§ WRITTEN INSTRUCTION:
Print the full listing exactly.

§ DATA PROVIDED:
★ ★ ★ ★

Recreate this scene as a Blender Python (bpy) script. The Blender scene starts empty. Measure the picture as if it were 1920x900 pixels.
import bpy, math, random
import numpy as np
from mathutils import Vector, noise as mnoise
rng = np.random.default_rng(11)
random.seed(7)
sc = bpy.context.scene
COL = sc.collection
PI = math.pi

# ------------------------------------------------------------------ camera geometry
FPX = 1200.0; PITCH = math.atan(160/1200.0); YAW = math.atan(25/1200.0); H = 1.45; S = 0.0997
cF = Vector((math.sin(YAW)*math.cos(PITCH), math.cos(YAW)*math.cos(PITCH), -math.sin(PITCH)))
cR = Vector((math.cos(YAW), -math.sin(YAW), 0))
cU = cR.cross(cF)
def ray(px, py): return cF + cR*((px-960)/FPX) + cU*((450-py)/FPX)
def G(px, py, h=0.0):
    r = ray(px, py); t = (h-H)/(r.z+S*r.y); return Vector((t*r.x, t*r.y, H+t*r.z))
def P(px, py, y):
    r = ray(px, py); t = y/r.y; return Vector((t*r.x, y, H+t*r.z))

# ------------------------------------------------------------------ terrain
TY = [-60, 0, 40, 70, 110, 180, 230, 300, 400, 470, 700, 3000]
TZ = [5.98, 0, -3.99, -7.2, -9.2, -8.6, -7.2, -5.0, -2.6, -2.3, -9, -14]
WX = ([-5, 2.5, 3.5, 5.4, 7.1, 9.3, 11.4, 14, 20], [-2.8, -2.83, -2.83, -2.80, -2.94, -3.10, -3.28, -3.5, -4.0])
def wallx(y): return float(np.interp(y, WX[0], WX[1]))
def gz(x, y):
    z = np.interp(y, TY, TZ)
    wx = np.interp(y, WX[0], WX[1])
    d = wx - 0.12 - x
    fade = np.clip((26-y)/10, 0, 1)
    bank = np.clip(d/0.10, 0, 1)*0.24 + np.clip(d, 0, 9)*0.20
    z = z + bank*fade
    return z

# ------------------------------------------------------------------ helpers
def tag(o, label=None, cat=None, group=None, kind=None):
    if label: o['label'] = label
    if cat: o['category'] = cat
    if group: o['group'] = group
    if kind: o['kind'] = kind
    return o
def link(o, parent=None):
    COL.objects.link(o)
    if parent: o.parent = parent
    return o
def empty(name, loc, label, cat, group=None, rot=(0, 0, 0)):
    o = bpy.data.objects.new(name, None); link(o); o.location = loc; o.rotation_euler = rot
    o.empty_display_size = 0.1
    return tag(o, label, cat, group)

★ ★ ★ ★

§ RESULT:
Recreate this scene as a Blender Python (bpy) script. The Blender scene starts empty. Measure the picture as if it were 1920x900 pixels.
import bpy, math, random
import numpy as np
from mathutils import Vector, noise as mnoise
rng = np.random.default_rng(11)
random.seed(7)
sc = bpy.context.scene
COL = sc.collection
PI = math.pi

# ------------------------------------------------------------------ camera geometry
FPX = 1200.0; PITCH = math.atan(160/1200.0); YAW = math.atan(25/1200.0); H = 1.45; S = 0.0997
cF = Vector((math.sin(YAW)*math.cos(PITCH), math.cos(YAW)*math.cos(PITCH), -math.sin(PITCH)))
cR = Vector((math.cos(YAW), -math.sin(YAW), 0))
cU = cR.cross(cF)
def ray(px, py): return cF + cR*((px-960)/FPX) + cU*((450-py)/FPX)
def G(px, py, h=0.0):
    r = ray(px, py); t = (h-H)/(r.z+S*r.y); return Vector((t*r.x, t*r.y, H+t*r.z))
def P(px, py, y):
    r = ray(px, py); t = y/r.y; return Vector((t*r.x, y, H+t*r.z))

# ------------------------------------------------------------------ terrain
TY = [-60, 0, 40, 70, 110, 180, 230, 300, 400, 470, 700, 3000]
TZ = [5.98, 0, -3.99, -7.2, -9.2, -8.6, -7.2, -5.0, -2.6, -2.3, -9, -14]
WX = ([-5, 2.5, 3.5, 5.4, 7.1, 9.3, 11.4, 14, 20], [-2.8, -2.83, -2.83, -2.80, -2.94, -3.10, -3.28, -3.5, -4.0])
def wallx(y): return float(np.interp(y, WX[0], WX[1]))
def gz(x, y):
    z = np.interp(y, TY, TZ)
    wx = np.interp(y, WX[0], WX[1])
    d = wx - 0.12 - x
    fade = np.clip((26-y)/10, 0, 1)
    bank = np.clip(d/0.10, 0, 1)*0.24 + np.clip(d, 0, 9)*0.20
    z = z + bank*fade
    return z

# ------------------------------------------------------------------ helpers
def tag(o, label=None, cat=None, group=None, kind=None):
    if label: o['label'] = label
    if cat: o['category'] = cat
    if group: o['group'] = group
    if kind: o['kind'] = kind
    return o
def link(o, parent=None):
    COL.objects.link(o)
    if parent: o.parent = parent
    return o
def empty(name, loc, label, cat, group=None, rot=(0, 0, 0)):
    o = bpy.data.objects.new(name, None); link(o); o.location = loc; o.rotation_euler = rot
    o.empty_display_size = 0.1
    return tag(o, label, cat, group)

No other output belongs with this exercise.